In the journal article Did DI do it? The impact of a programme designed to improve literacy for Aboriginal and Torres Strait Islander students in remote schools, Guenther and Osborne (2020) compare schoolwide NAPLAN reading scale scores for 25 Very Remote Indigenous schools implementing Direct Instruction through the Flexible Literacy for Remote Primary Schools Program (‘Flexible Literacy’ or ‘the program’) with those for 118 Very Remote Indigenous schools not involved with the program, to assert the program has not improved literacy outcomes. Good to Great Schools Australia (GGSA) undertook an analysis of the same school data for Reading, Writing, Spelling and Grammar and Punctuation scores.
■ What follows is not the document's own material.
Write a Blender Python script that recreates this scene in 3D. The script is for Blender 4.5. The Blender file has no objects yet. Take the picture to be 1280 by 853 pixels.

Our findings contradict theirs. In all areas, schools participating in the program show significant growth compared with all Australian and all Very Remote Indigenous schools. In Reading, schools involved in the program from 2015 to 2017 averaged 124% growth, while the average growth for comparable ages was 19 and 34% for Australian and Very Remote Indigenous schools, respectively. In Grammar and Punctuation schools involved in the program in the same period grew 180%, whilst growth for Australian schools was 15%, and for Very Remote Indigenous schools, 28%. These contrasting results illustrate the importance of evaluating growth to assess the impact of educational programs, rather than achievement alone, particularly in the case of Very Remote Indigenous schools where achievement levels are far below Australian grade levels. Guenther and Osborne’s comparison of achievement across schools rather than measuring growth within schools obscures real gains and is misleading.